Many commercial growers grow in light DEP greenhouses. Like a traditional greenhouse, it’s a semi- to completely permanent outdoor facility that uses sunlight to grow but offers some environmental protections and climate controls.

The only difference is that light DEP greenhouses have a special, retractable blackout plant cover that envelops the greenhouse when growers want to restrict daylight hours.

There are even fully automated light deprivation greenhouses, but many growers rely on manual or power-assisted add-ons that pull the blackout greenhouse cover on and off as needed.

Yet, even home-growers can implement this technique without a commercial greenhouse. A light-blocking tarp thrown over simple hoop houses installed down each row works just as well, although it requires the grower to adhere to a strict schedule.

What is a Light DEP Strain?

Many factors influence strain decisions, including climate, market demands, availability, and cultivation techniques. Light DEP should also play into strain selection.

Light DEP

Ask your supplier or local breeder about the expected length of flowering and vegetative cycles. Strains with rapid and vigorous vegetative growth are ideally suited to light DEP, as it means larger plants in a shorter period. When you make the switch to flower, that translates into more bud.
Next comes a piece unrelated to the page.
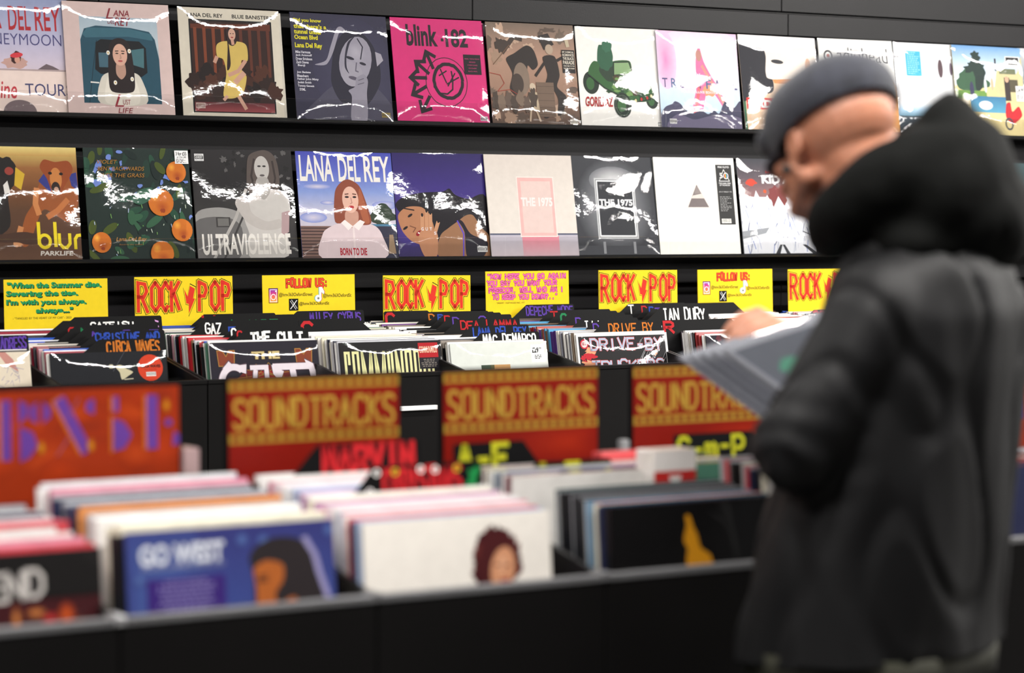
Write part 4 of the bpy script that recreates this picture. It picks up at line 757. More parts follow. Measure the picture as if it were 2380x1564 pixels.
# ------------------------------------------------------------------ display shelves on the wall
def shelf(z, ztop, lab, first):
    e = empty('display_shelf', (1.4, WY, z)); tag(e, lab, 'shelf')
    L = 6.6
    newobj('fascia_board', boxmesh(0, -.03, -.092, L, 0, -.008, .002, 'fascia_board'), e, None, M['slat'])
    newobj('ledge', boxmesh(0, -.125, -.0085, L, -.0, -.004, .001, 'ledge'), e, None, M['rim'])
    newobj('ledge_edge', boxmesh(0, -.131, -.0095, L, -.1255, .002, .001, 'ledge_edge'), e, None, M['black'])
    u = first - 1.4
    x = u % 0.6 - 0.6
    while x < L:
        a = max(0, x + .001); b_ = min(L, x + .599)
        if b_ - a > .1: newobj('acrylic_lip', boxmesh(a, -.1375, -.006, b_, -.1345, .058, .0008, 'acrylic_lip'), e, None, M['acrylic'])
        x += .6
    return e
Z1 = 1.7445; Z2 = 1.345
shelf(Z1, 2.06, 'upper black wall display shelf with a clear lip under the top row of records', onY(295, 250, 6.27).x)
shelf(Z2, 1.66, 'lower black wall display shelf with a clear lip, just above the yellow signs', onY(307, 590, 6.27).x)
e = empty('display_shelf', (1.4, WY, 2.142)); tag(e, 'black fascia board topping the wall display above the upper record row', 'shelf')
for i in range(-1, 7):
    x = PX0 + 1.2 * i - 1.4
    a = max(0, x + .0008); b_ = min(6.6, x + 1.1992)
    if b_ - a > .05: newobj('fascia_board', boxmesh(a, -.03, -.082, b_, 0, -.010, .002, 'fascia_board'), e, None, M['slat'])

# ------------------------------------------------------------------ record sleeves
LP = 0.313
def wrapmesh(w, h, bow=0.0035, n=10):
    """clear film pulled over the sleeve: slightly pillowed sheet with folded rims"""
    v = []; f = []
    for j in range(n + 1):
        for i in range(n + 1):
            u = i / n; t = j / n
            e_ = min(1, min(u, 1 - u, t, 1 - t) * n)
            d = -0.0042 * (0.25 + 0.75 * e_) - bow * math.sin(PI * u) * math.sin(PI * t)
            v.append((u * w * 1.004 - w * .002, d, -t * h * 1.004 + h * .002))
    for j in range(n):
        for i in range(n):
            k = j * (n + 1) + i; f.append((k, k + n + 1, k + n + 2, k + 1))
    me = bpy.data.meshes.new('plastic_wrap'); me.from_pydata(v, [], f)
    for p in me.polygons: p.use_smooth = True
    me.materials.append(M['wrap']); me.update(); return me
WRAP = [wrapmesh(LP, LP, b) for b in (0.002, 0.004, 0.006, 0.003)]
def jacket_mesh(w, h, t):
    """a card record sleeve: folded board with a rounded spine and the open side showing the paper inner"""
    bm = bmesh.new(); r = t * .45
    prof = [(0, t * .5), (r * .3, t * .15), (r, 0), (w, 0), (w, t * .32), (w - .004, t * .34), (w - .004, t * .66), (w, t * .68), (w, t), (r, t), (r * .3, t * .85)]
    A = [bm.verts.new((x, y, -h)) for x, y in prof]; B = [bm.verts.new((x, y, 0)) for x, y in prof]; n = len(prof)
    for i in range(n): bm.faces.new((A[i], A[(i + 1) % n], B[(i + 1) % n], B[i]))
    bm.faces.new(A[::-1]); top = bm.faces.new(B)
    bm.normal_update()
    for f in bm.faces:
        pass
    me = bpy.data.meshes.new('record_sleeve'); bm.to_mesh(me); bm.free()
    me.materials.append(M['sleeve']); return me
JM = {}
def jm(w, h, t):
    k = (round(w, 3), round(h, 3), round(t, 3))
    if k not in JM: JM[k] = jacket_mesh(*k)
    return JM[k]
def set_col(o, c): o.color = (*lin(c), 1)
def cover(x, y, ztop, lean, art, lab, group=None, w=LP, h=LP, t=0.005, body=(225, 222, 214), wrap=0, rz=0.0, name='record_sleeve', ar=LP, artm='print', cat='record', roll=0.0):
    """sleeve whose top front left corner stands at (x, y, ztop); leans back by `lean` degrees"""
    o = bpy.data.objects.new(name, jm(w, h, t)); COL.objects.link(o)
    o.location = (x, y, ztop); o.rotation_euler = (math.radians(-lean), math.radians(roll), math.radians(rz)); set_col(o, body)
    tag(o, lab, cat, group)
    if art:
        A = Art(w, h); art(A)
        c = newobj('printed_cover', A.mesh('printed_cover'), o, (0, -0.0004, 0), M[artm])
    if wrap is not None:
        wm = WRAP[wrap % 4] if abs(w - LP) < .004 and abs(h - LP) < .004 else wrapmesh(w, h)
        p = newobj('plastic_wrap', wm, o, (0, -0.0, 0))
    return o

LEAN = 8.5
TOP1 = [  # left px at mid height, art, wrap, body colour, label
 (-98, c_sky, 0, (200, 195, 210), 'pale blue and cream record sleeve with red lettering, top row, leftmost'),
 (150, c_truck, 1, (214, 196, 190), 'pale pink bordered record sleeve showing a dark-haired woman in a teal truck'),
 (419, c_banisters, 2, (214, 206, 190), 'cream bordered record sleeve with a woman in a yellow dress on a brown bench'),
 (680, c_tunnel, 3, (60, 58, 80), 'dusky blue record sleeve with yellow and white title lettering down its left side'),
 (913, c_pink, 1, (206, 42, 116), 'hot pink record sleeve with black lettering, arrows and a round face'),
 (1135, c_sepia, 0, (130, 112, 100), 'brown sepia record sleeve crowded with marching figures'),
 (1343, c_buggy, 1, (236, 234, 230), 'white record sleeve with a green camouflage buggy'),
 (1531, c_pastel, 2, (220, 210, 226), 'pastel pink and blue record sleeve above jagged dark rocks'),
 (1722, c_neck, 3, (236, 214, 196), 'white and orange record sleeve with a red band across a chin and neck'),
 (1908, c_white_head, 0, (240, 240, 238), 'white record sleeve with thin black lettering behind the grey cap'),
 (2083, c_white_blue, 1, (236, 238, 240), 'white record sleeve with a small bright blue square, behind the hood'),
 (2219, c_garden, 2, (222, 206, 150), 'record sleeve with a dark tree, pale house and red scooter, price sticker at its right'),
 (2373, c_sliver, 0, (200, 204, 208), 'record sleeve cut by the right frame edge, top row, rightmost'),
]
TOP2 = [
 (-75, c_dogs, 0, (120, 80, 50), 'brown record sleeve with two racing dogs and big yellow lettering'),
 (199, c_oranges, 1, (40, 60, 50), 'dark green record sleeve painted with leaves and five oranges'),
 (450, c_ultra, 3, (90, 88, 88), 'black and white record sleeve of a woman, tall white title along its bottom'),
 (693, c_born, 2, (110, 110, 170), 'blue sky record sleeve with a red-haired woman in a white blouse'),
 (917, c_purple, 1, (56, 40, 110), 'deep purple record sleeve with a dark-haired woman resting on her hand'),
 (1131, c_neonpink, None, (226, 216, 208), 'off-white record sleeve with a faint pink upright rectangle'),
 (1328, c_neondark, 2, (60, 62, 68), 'dark grey record sleeve with a glowing white upright rectangle'),
 (1525, c_triangle, None, (238, 236, 230), 'white record sleeve with a grey triangle and a black side label'),
 (1719, c_peaks, 3, (200, 204, 214), 'record sleeve with jagged white peaks and bold white title, beside the cap brim'),
 (1890, c_words, 0, (22, 24, 30), 'black record sleeve covered in coloured words, half hidden behind the man'),
 (2075, c_darkgreen, 1, (50, 60, 60), 'dark record sleeve hidden behind the hood, lower row'),
 (2233, c_darkgreen, 2, (50, 64, 56), 'dark green record sleeve peeking out right of the hood, lower row'),
]
random.seed(4)
for row, zb, lst in ((0, Z1, TOP1), (1, Z2, TOP2)):
    for i, (px, art, wr, body, lab) in enumerate(lst):
        hh = LP * math.cos(math.radians(LEAN)) + .002
        ytop = 6.328 + (-.007 if i % 2 else 0)
        p = onY(px, 150 if row == 0 else 475, ytop - .02)
        cover(p.x, ytop, zb - .003 + hh, LEAN + random.uniform(-1.2, 1.2), art, lab, wrap=wr, body=body, roll=random.uniform(-.4, .4), t=.0045)
        # a second copy of the same record behind, as the doubled edges show
        if lab.startswith(('cream bordered', 'hot pink', 'white record sleeve with a grey')):
            cover(p.x + (.012 if 'grey' not in lab else -.006), ytop + .012, zb - .003 + hh - .004, LEAN, None, 'edge of a duplicate record right behind the ' + ('cream bordered sleeve' if 'cream' in lab else 'hot pink sleeve' if 'pink' in lab else 'white triangle sleeve'), wrap=None, body=body)

# ------------------------------------------------------------------ record browsers along the wall
PITCH = 0.382
X0W = 2.114                       # divider between wall bins 0 and 1
WRY = 5.63; WRZ = 1.05            # rim of the wall browser
def divider_panel(x, y0, y1, z0, zb, parent, m, origin):
    pts = [(y0, .72), (y1, .72), (y1, zb), (y0 + .3, zb), (y0, z0)]
    pts = [(u - origin.y, z - origin.z) for u, z in pts]
    return prism('bin_divider', pts, x - .004 - origin.x, x + .004 - origin.x, m, parent, 'X')
def browser(x0, n, y0, y1, zr, zback, lab, rimm):
    O = Vector((x0, y0, 0)); e = empty('record_browser', O); tag(e, lab, 'record rack')
    L = n * PITCH; D = y1 - y0
    for i in range(n):
        newobj('front_panel', boxmesh(i * PITCH + .0012, 0, .09, (i + 1) * PITCH - .0012, .018, zr - .012, .0012, 'front_panel'), e, None, M['black'])
    newobj('rim', boxmesh(0, -.002, zr - .012, L, .013, zr, .002, 'rim'), e, None, rimm)
    newobj('plinth', boxmesh(.02, .05, 0, L - .02, D - .02, .09, .002, 'plinth'), e, None, M['groove'])
    newobj('bin_floor', boxmesh(0, .018, .70, L, D - .018, .718, 0, 'bin_floor'), e, None, M['black'])
    newobj('back_panel', boxmesh(0, D - .018, .09, L, D, zback, .0012, 'back_panel'), e, None, M['black'])
    for s in (0, 1): newobj('side_panel', boxmesh(s * (L - .018) - .0 , .018, .09, s * (L - .018) + .018, D - .018, .70, 0, 'side_panel'), e, None, M['black'])
    for i in range(n + 1):
        x = x0 + i * PITCH + (.006 if i == 0 else -.006 if i == n else 0)
        divider_panel(x, y0 + .012, y1 - .02, zr - .003, min(zback, zr + .06), e, M['black'], O)
    return e
WBR = []
WBR.append(browser(X0W - PITCH * 3, 4, WRY, 6.36, WRZ, 1.10, 'long black record rack under the wall display, left section', M['black']))
WBR.append(browser(X0W + PITCH * 1, 4, WRY, 6.36, WRZ, 1.10, 'long black record rack under the wall display, middle section below the lyric sign', M['black']))
WBR.append(browser(X0W + PITCH * 5, 5, WRY, 6.36, WRZ, 1.10, 'long black record rack under the wall display, right section behind the man', M['black']))
_p = onY(973, 948, WRY - .004) - Vector((X0W + PITCH, WRY, 0))
newobj('ticket_rail', boxmesh(-.055, -.006, -.006, .055, .004, .006, .001, 'ticket_rail'), WBR[1], _p, M['lampbody'])['label'] = 'thin white ticket rail on the dark front'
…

Does Light DEP Increase Yields?

Technically speaking, light DEP yields per plant are lower than a more traditional outdoor cultivation approach. Because you are stopping the vegetative stage early, plants don’t get as large and don’t produce as many flowers as you’d expect from the usual sun-grown monsters.

However, if you take a step back and measure yields annually, there is a real possibility of increasing overall production.

Even if each harvest is slightly smaller, you’ll get two crops per year. This will ensure a greater annual total of light DEP yields than you’d get while growing under normal seasonal conditions.

What’s more, commercial growers usually stagger conventional outdoor crops with one or more greenhouses filled with light DEP plants. This means they have one set ready for harvest in summer and another ready in fall.

Top Three Manufacturers for Light DEP

The following companies provide a range of solutions for both small and large-scale cannabis operations, helping growers increase yields and control environmental variables.

Fullbloom Light Dep Greenhouses – Known for their fully automated systems, Fullbloom offers customizable solutions like the Gutter Connect Greenhouses and Titan Series, designed for commercial-scale growers. Their systems provide excellent environmental controls, and they use high-quality materials like Allied Certified US Steel to ensure durability in harsh conditions​.
Full Bloom Light Deprivation

Agrify – Agrify specializes in advanced technology for indoor and greenhouse cannabis cultivation. Their systems are renowned for their automation, which includes micro-environment control, vertical farming units, and data-driven insights to optimize cannabis yields and quality​. Marijuana Venture Green Vault Systems

Nexus Greenhouse Systems – Nexus provides highly durable light deprivation systems that integrate rack-and-pinion devices, automated motors, and fabric curtains for optimal light control. They cater to large-scale commercial growers seeking to maximize efficiency and production.​ Marijuana Venture

Final Considerations for Light DEP Cannabis Cultivation

If you choose to experiment with outdoor light DEP, there are a few final aspects that will require your attention: temperature and light leaks.

With the sun still high overhead, it can get quite hot within a blackout greenhouse. Therefore, ensure you monitor temperatures inside and use additional temperature controls to keep it within safe parameters.

You’ll also need to test for light leaks. As with indoor growing, light sneaking underneath during the dark period can confuse plants and frustrate harvests.

But with these two potential hazards under control, light DEP gives the outdoor farmer an added layer of control. More control means more predictable harvests and increased annual profits.